# Exercise task
Pull each line containing "from" out of the data and copy it.

* begin Data lines *

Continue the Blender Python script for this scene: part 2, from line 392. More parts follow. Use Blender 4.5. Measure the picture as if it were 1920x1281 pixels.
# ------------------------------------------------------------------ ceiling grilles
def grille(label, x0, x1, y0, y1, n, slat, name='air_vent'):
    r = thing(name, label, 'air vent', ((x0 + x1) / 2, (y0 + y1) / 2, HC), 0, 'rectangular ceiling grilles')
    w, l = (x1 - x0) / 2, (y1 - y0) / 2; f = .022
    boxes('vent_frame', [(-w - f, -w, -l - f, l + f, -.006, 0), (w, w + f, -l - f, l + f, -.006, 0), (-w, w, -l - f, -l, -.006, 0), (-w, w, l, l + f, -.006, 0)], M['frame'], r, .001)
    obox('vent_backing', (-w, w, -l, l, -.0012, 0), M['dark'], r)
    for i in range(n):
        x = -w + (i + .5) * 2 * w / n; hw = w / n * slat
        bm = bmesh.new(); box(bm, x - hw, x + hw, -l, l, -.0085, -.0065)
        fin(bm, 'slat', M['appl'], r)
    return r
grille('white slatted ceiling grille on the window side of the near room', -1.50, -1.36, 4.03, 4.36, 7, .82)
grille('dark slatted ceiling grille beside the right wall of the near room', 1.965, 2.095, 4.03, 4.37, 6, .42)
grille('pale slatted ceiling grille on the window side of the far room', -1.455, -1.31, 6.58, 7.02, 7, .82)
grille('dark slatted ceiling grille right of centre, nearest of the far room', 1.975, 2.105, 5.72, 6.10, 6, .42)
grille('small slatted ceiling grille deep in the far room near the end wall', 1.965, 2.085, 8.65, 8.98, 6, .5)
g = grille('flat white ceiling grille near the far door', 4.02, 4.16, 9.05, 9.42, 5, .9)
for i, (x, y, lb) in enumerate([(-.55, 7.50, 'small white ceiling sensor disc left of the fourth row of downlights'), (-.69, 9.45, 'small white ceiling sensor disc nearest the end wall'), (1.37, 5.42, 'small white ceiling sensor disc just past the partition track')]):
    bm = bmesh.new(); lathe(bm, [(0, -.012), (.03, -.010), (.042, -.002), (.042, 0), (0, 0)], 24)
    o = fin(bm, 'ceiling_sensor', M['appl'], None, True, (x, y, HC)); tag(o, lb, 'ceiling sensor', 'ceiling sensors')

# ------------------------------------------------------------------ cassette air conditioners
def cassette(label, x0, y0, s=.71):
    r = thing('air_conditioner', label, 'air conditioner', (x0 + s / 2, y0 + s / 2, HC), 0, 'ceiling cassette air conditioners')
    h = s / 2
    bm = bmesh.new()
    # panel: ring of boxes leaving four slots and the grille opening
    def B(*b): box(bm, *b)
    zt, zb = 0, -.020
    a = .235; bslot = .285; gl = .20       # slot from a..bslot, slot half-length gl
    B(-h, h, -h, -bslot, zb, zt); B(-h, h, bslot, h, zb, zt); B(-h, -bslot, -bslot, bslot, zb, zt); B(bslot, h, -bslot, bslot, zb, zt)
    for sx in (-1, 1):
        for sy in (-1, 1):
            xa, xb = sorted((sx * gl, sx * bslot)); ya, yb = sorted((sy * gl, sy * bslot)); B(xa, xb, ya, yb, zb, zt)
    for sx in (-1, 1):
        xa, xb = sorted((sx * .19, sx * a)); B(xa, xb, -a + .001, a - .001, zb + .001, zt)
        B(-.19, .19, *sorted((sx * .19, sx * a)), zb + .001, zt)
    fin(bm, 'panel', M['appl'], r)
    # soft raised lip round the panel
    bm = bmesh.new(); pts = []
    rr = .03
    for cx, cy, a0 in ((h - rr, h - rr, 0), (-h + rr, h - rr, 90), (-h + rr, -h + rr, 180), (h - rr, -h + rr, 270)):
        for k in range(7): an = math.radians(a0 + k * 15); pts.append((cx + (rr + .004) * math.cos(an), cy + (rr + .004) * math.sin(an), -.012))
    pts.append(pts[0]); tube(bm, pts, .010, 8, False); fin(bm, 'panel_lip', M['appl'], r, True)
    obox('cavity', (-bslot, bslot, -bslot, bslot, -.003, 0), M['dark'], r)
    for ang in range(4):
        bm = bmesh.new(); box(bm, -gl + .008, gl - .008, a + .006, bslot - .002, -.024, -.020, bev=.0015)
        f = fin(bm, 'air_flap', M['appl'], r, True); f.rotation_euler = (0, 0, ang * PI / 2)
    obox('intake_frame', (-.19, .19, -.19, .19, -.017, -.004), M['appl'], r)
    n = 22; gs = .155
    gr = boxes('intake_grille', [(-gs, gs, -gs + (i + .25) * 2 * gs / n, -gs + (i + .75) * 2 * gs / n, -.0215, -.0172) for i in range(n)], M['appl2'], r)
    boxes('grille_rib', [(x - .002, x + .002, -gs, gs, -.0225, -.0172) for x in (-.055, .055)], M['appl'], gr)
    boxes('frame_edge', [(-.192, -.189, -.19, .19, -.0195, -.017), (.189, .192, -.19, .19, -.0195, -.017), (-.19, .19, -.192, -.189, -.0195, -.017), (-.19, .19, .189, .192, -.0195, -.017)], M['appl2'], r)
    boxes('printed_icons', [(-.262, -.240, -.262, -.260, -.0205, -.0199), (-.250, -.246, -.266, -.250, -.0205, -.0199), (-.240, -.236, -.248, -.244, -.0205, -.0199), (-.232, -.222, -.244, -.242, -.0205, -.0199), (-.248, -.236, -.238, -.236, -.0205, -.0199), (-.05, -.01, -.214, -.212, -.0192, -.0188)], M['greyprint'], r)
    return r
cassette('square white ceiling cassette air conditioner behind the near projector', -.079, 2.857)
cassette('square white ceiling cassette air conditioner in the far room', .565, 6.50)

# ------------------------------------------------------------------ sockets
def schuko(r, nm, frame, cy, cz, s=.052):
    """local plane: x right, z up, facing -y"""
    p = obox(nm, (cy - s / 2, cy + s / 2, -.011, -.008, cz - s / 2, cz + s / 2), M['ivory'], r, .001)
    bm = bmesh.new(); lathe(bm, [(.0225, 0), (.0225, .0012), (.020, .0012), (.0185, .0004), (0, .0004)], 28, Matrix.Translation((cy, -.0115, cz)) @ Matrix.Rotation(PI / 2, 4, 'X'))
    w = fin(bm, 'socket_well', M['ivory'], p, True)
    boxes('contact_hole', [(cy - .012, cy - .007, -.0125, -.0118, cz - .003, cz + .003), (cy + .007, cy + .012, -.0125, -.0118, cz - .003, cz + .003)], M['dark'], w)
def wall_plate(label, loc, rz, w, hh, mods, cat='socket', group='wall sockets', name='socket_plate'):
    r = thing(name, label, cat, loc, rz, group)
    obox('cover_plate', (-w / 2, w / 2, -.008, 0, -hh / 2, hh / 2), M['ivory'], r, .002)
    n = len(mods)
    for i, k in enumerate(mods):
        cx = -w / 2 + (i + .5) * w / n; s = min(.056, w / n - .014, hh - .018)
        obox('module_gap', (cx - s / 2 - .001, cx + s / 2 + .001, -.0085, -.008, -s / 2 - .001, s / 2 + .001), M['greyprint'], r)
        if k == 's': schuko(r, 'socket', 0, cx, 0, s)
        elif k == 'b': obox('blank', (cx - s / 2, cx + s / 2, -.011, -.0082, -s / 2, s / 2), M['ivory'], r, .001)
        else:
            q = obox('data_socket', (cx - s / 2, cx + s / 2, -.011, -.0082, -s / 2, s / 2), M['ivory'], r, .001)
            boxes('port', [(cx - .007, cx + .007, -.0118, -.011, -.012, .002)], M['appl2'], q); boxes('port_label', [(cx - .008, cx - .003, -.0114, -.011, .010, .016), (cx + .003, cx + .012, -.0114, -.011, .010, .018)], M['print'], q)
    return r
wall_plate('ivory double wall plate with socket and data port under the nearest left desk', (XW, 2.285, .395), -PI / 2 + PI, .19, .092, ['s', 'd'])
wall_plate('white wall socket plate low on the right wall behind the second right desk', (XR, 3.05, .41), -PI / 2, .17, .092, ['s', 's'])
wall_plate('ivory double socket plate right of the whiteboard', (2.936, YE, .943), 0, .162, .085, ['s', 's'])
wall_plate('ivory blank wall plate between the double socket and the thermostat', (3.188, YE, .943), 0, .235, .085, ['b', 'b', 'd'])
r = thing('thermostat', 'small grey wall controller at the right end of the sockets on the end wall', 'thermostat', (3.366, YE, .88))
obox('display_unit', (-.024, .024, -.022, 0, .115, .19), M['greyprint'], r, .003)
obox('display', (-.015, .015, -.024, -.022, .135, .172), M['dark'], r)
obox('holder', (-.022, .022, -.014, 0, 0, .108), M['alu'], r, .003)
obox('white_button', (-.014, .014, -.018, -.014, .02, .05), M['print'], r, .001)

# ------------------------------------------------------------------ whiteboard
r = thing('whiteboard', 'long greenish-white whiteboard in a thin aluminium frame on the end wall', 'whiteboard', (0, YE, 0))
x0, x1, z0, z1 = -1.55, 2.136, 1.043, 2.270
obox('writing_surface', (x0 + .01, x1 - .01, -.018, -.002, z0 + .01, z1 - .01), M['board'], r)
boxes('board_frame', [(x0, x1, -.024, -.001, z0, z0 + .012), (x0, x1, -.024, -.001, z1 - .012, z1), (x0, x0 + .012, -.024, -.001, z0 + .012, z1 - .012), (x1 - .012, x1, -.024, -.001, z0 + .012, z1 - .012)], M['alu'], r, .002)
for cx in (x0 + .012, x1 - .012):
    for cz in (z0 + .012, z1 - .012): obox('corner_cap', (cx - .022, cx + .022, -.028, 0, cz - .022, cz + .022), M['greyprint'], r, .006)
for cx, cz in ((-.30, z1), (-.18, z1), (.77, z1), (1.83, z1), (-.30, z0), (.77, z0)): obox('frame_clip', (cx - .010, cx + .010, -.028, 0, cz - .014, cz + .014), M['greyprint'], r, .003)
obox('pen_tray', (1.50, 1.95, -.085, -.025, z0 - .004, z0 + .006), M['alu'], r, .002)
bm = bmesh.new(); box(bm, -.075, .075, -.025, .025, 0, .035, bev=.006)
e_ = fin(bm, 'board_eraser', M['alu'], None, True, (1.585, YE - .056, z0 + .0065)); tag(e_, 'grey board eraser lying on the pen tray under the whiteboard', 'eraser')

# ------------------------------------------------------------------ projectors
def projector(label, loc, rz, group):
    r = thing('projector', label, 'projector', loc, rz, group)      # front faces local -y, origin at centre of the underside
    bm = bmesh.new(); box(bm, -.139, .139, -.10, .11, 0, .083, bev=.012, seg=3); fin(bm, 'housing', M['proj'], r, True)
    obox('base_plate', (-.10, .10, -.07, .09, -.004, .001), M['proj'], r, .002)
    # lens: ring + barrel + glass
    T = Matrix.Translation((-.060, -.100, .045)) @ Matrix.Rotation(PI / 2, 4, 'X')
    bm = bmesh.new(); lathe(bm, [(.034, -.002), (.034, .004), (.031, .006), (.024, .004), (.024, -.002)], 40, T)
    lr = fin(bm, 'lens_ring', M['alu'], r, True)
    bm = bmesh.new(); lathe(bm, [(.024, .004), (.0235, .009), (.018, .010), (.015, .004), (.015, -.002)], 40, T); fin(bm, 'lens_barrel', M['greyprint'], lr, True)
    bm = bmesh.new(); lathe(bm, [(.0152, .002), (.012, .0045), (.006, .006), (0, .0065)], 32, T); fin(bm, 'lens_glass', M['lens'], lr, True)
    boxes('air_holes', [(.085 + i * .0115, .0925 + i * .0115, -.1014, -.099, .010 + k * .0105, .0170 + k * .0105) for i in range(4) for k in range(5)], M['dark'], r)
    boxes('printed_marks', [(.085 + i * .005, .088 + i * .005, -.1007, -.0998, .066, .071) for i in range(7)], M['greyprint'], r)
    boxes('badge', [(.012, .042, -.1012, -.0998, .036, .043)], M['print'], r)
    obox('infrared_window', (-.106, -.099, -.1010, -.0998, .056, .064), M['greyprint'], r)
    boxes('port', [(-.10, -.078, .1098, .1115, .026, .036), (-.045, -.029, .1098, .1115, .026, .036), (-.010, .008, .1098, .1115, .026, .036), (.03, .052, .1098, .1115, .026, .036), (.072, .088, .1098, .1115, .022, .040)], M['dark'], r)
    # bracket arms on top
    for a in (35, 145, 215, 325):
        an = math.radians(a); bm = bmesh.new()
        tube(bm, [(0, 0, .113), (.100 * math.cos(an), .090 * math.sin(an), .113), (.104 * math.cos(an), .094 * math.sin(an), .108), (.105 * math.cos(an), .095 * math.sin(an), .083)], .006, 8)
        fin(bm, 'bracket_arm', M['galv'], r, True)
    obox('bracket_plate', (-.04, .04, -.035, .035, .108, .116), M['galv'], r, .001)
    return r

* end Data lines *

# Task answer
Continue the Blender Python script for this scene: part 2, from line 392. More parts follow. Use Blender 4.5. Measure the picture as if it were 1920x1281 pixels.
    a = .235; bslot = .285; gl = .20       # slot from a..bslot, slot half-length gl